More than half of the state's 3,800 full-time wildland firefighters are prison inmates earning $1 an hour as they work off sentences for nonviolent crimes such as theft and drug possession. About 2,150 offenders either minimum security wards of the California Youth Authority or adults sentenced to the California Department of Corrections have been out battling the flames.
"We wouldn't be half the fire department we are now without them," said Karen Terrill, forestry department spokeswoman. "I could tell you stories that would bring tears to your eyes."
The convicts usually are out of sight as they were Sunday, laying more than a mile of hose, cutting fire lines and grubbing stubborn pockets of flame with shovels, rakes, pickaxes and hoes.

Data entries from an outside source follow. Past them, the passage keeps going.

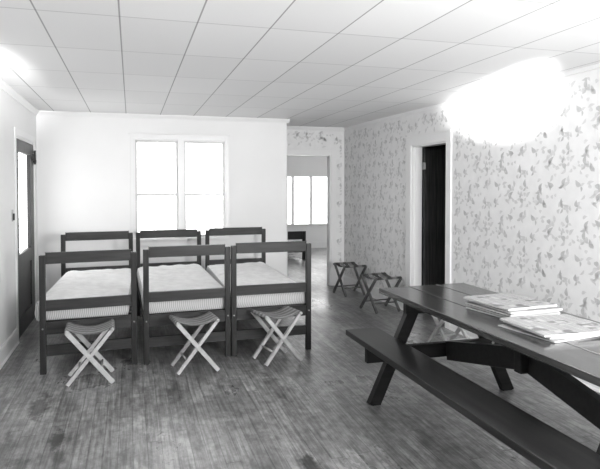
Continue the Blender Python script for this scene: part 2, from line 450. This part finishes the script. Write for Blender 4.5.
# glazed door in the left wall
d2 = thing('door_2', 'dark glazed door in the left wall beside the beds', 'door', (XL-.018, 0, 0)); d2['kind'] = 'structure'
y0, y1 = 6.27, 7.30
b = B()
box(b, -.02, .02, y0, y0+.10, .01, 2.0, .003); box(b, -.02, .02, y1-.20, y1, .01, 2.0, .003)
box(b, -.02, .02, y0+.10, y1-.20, 1.875, 2.0, .003); box(b, -.02, .02, y0+.10, y1-.20, .70, .84, .003); box(b, -.02, .02, y0+.10, y1-.20, .01, .2, .003)
obj('door_frame', b, M['door_wood'], d2)
b = B(); box(b, -.01, .008, y0+.10, y1-.20, .2, .70, .002); obj('door_panel', b, M['door_wood'], d2)
b = B(); box(b, -.004, .0, y0+.10, y1-.20, .84, 1.875); obj('door_glass', b, M['glass'], d2)
b = B(); box(b, .02, .03, 7.20, 7.36, 1.82, 1.90, .002); rod(b, (.036, 7.305, 1.78), (.036, 7.305, 1.94), .013); box(b, .02, .05, 7.29, 7.32, 1.80, 1.83, .002)
obj('hinge', b, M['iron'], d2)
b = B()
box(b, XL, XL+.009, DL0-.075, DL0-.0, 0, DLH+.07, .003); box(b, XL, XL+.009, DL1, DL1+.07, 0, DLH+.07, .003); box(b, XL, XL+.009, DL0, DL1, DLH, DLH+.07, .003)
box(b, XL-.12, XL, DL0, DL0+.026, 0, DLH, .002); box(b, XL-.12, XL, DL1-.026, DL1, 0, DLH, .002); box(b, XL-.12, XL, DL0+.026, DL1-.026, 2.006, DLH, .002)
struct('trim_5', b, M['trim'], 'white casing around the glazed left door', 'door casing')
lt = thing('door_latch', 'small dark latch plate on the wall beside the glazed left door', 'latch', (XL, 6.03, 1.25))
b = B(); box(b, 0, .006, -.03, .03, -.055, .055, .002); obj('plate', b, M['steel'], lt)
b = B(); box(b, .006, .022, -.012, .012, -.045, .02, .003); obj('bolt', b, M['iron'], lt)

# pair of double-hung windows
def sash(name, parent, x0, x1, z0, z1, y, w=0.04, t=0.03):
    b = B()
    box(b, x0, x0+w, y, y+t, z0, z1, .002); box(b, x1-w, x1, y, y+t, z0, z1, .002)
    box(b, x0+w, x1-w, y, y+t, z0, z0+w, .002); box(b, x0+w, x1-w, y, y+t, z1-w, z1, .002)
    s = obj(name, b, M['sash'], parent)
    b = B(); box(b, x0+w, x1-w, y+t/2-.002, y+t/2+.002, z0+w, z1-w); obj('pane', b, M['glass'], s)
w1 = thing('window_1', 'pair of tall double-hung windows with white frames behind the beds', 'window', (0, YW, 0)); w1['kind'] = 'structure'
b = B()
box(b, WX0-.04, WX0+.012, -.018, 0, WZ0-.02, WZ1+.06, .003); box(b, WX1-.012, WX1+.03, -.018, 0, WZ0-.02, WZ1+.06, .003)
box(b, WX0+.012, WX1-.012, -.018, 0, WZ1-.005, WZ1+.06, .003); box(b, WX0-.06, WX1+.05, -.026, 0, WZ1+.06, WZ1+.075, .003)
box(b, .582, .655, -.018, .10, WZ0, WZ1, .003)
box(b, WX0, WX0+.018, 0, .12, WZ0, WZ1); box(b, WX1-.018, WX1, 0, .12, WZ0, WZ1); box(b, WX0+.018, WX1-.018, 0, .12, WZ1-.015, WZ1)
obj('window_frame', b, M['trim'], w1)
b = B(); box(b, WX0-.07, WX1+.06, -.06, .12, WZ0-.03, WZ0, .004); box(b, WX0-.04, WX1+.03, -.018, 0, WZ0-.10, WZ0-.03, .003)
obj('window_sill', b, M['trim'], w1)
for x0, x1 in ((WX0+.018, .582), (.655, WX1-.018)):
    sash('sash', w1, x0, x1, 1.405, WZ1-.015, .055, .026)
    sash('sash', w1, x0, x1, WZ0, 1.44, .022, .026)

# the next room, seen through the far doorway
YE = 13.8
b = B()
box(b, 3.15, 4.95, YE, YE+.12, 0, .60); box(b, 3.15, 4.95, YE, YE+.12, 1.79, ZC); box(b, 2.18, 3.15, YE, YE+.12, 0, ZC); box(b, 4.95, 6.2, YE, YE+.12, 0, ZC)
struct('wall_next_room', b, M['grey_wall'], 'grey end wall of the next room below and above its windows', 'wall')
b = B(); box(b, 2.18, 2.26, YF+.12, YE, 0, ZC); box(b, 6.1, 6.2, YF+.12, 9.6, 0, ZC); box(b, 6.1, 6.2, 9.6, 13.0, 0, .6); box(b, 6.1, 6.2, 9.6, 13.0, 1.8, ZC); box(b, 6.1, 6.2, 13.0, YE, 0, ZC); box(b, XJ-.12, 2.26, YF+.0, YF+.12, 0, FDH); box(b, OX+.25, 6.2, YF, YF+.12, 0, ZC)  # unseen opening in the right-hand wall added to let daylight brighten this room
struct('wall_next_room_sides', b, M['grey_wall'])
b = B(); box(b, 2.18, 6.2, YF+.121, YE+.12, ZC, ZC+.1)
struct('ceiling_next_room', b, M['ceiling'])
b = B(); extrude_profile(b, BS, (2.26, YE, 0), (6.1, YE, 0), (0, -1, 0)); struct('baseboard_next_room', b, M['grey_wall'])
w2 = thing('window_2', 'row of tall bright windows at the end of the next room', 'window', (0, YE, 0)); w2['kind'] = 'structure'
b = B()
box(b, 3.10, 3.16, -.02, .10, .60, 1.84, .003); box(b, 4.94, 5.0, -.02, .10, .60, 1.84, .003); box(b, 3.16, 4.94, -.02, .1, 1.77, 1.84, .003)
for xm in (3.83, 4.30, 4.62 + .18): box(b, xm-.03, xm+.03, -.02, .08, .60, 1.77, .003)
obj('window_frame', b, M['grey_wall'], w2)
b = B(); box(b, 3.06, 5.04, -.05, .12, .57, .60, .003); obj('window_sill', b, M['grey_wall'], w2)
for x0, x1 in ((3.16, 3.80), (3.86, 4.27), (4.33, 4.77), (4.83, 4.94)):
    b = B(); box(b, x0, x1, .048, .052, .60, 1.77); obj('pane', b, M['glass'], w2)

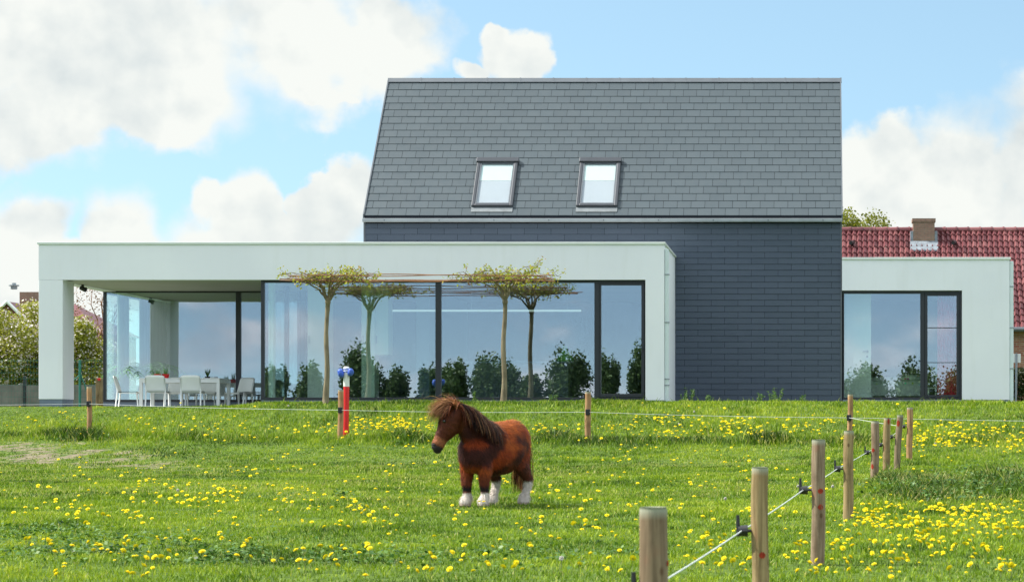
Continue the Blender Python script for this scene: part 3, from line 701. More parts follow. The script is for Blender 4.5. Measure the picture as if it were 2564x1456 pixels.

On the day the fire in San Bernadino County flared into a wind-whipped monster, however, residents there caught a rare glimpse of the prisoners in the unusual role of trying to protect houses.
The inmate crews are neither trained nor equipped for fighting house fires. But a 28-inmate strike team happened to be one of the first to arrive. They grabbed garden hoses and borrowed chain saws from homeowners. Burglars and thieves risked their lives to rescue prized possessions from doomed homes.
"The ceilings and light fixtures were coming down around us. You're wondering if you'll have to go out a window" to escape, said Greg Welch, 34, serving seven years for selling drugs. "It was chaos."